In compenso l’attrazione per il sapere – puro, non finalizzato a nulla meno che mai al lavoro, era presente in dosi massicce. Quando un docente riusciva a catturare l’attenzione dei ragazzi e la trasformava in passione, aveva soddisfazioni enormi. Quasi 40 anni dopo io continuo a scrivere temi come questo grazie alla mia docente d’Italiano (prof Vanna Placido) che stimolò la mia creatività, mi diede fiducia, e cercò di condurmi verso il ragionamento autonomo.

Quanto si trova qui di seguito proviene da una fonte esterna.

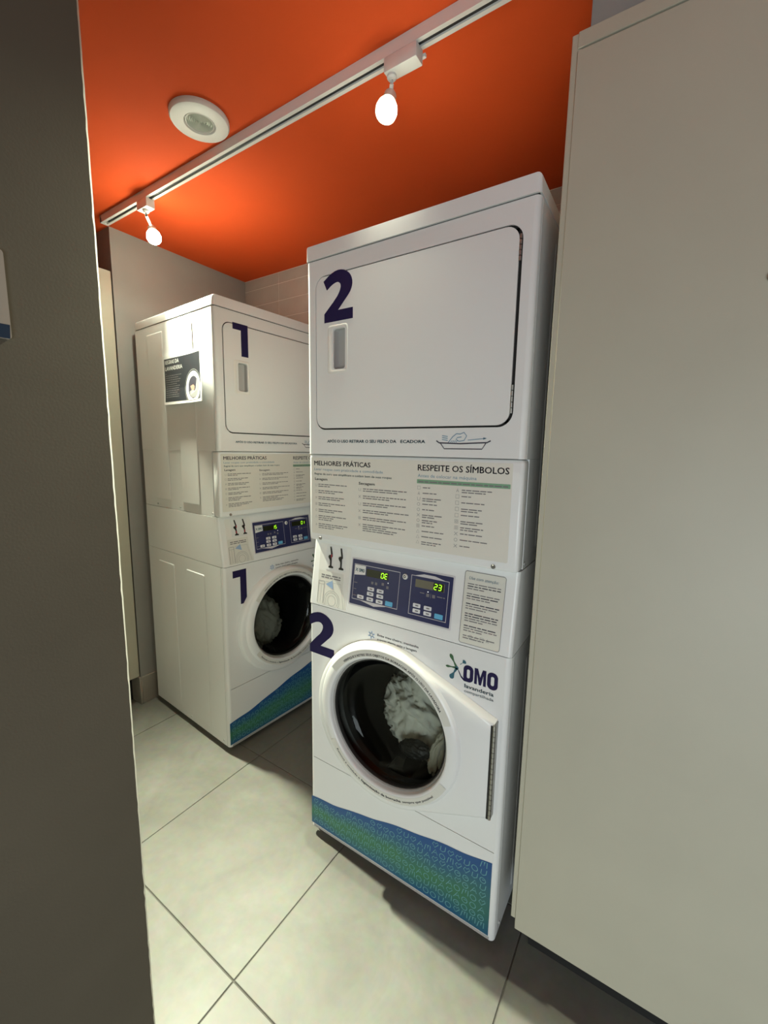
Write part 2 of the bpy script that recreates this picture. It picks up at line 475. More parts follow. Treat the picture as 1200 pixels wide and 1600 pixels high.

Nel dicembre del 1982 gli studenti del Vinci occuparono Palazzo San Giorgio. Si gelava e i riscaldamenti non funzionavano. Spontaneamente, compagni e camerati uniti nella lotta al gelo (e all’incuria) scesero sul corso, si fermarono davanti al comune e poi, come una valanga, entrarono dentro. Tutti. La settimana dopo i riscaldamenti vennero riattivati. Senza che babbi e mamme si mettessero in mezzo. Non c’era bisogno della protezione dei genitori: non la volevamo. Se un genitore ti avesse accompagnato a scuola, saresti stato un bamboccio. Se le buscavi e lo dicevi a casa eri un mega-bamboccio. “Se le prendi a casa prendi il resto”, si usava dire.
Che poi i bulli c’erano anche allora. Ed è significativo, ma triste, vedere anche come siano andati a finire in questa terra violenta e sanguigna: chi sparato, chi in galera, chi tossicodipendente. La storia fa il suo corso, prescindendo dagli osservatori e dai rimedi presi.
Giustamente oggi i nostri ragazzi vivono più comodamente di quanto vivevamo noi. Hanno mille privilegi dei quali non si rendono conto. Però, maledizione, gli manca l’ingrediente principale che a noi oggi consente di ripensare a quei tempi ed essere felici di averli vissuti: la speranza nel futuro.
Tutta la classe dirigente che ha contribuito a levargliela, allarmi meteo o meno, un giorno sarà chiamata a rispondere di questo di fronte al tribunale della Storia. Perché puoi levare il pane, i diritti, il tempo, ma se togli la speranza trasformi l’uomo in una bestia, rabbiosa e affamata. E senza quella (per quanto, spesso, vana) puoi avere abiti firmati, cellulari e tutto il finto benessere del mondo, ma la vita non ha ragione di esistere.
Era la fiducia nel futuro il segreto della nostra beata, e felice, gioventù.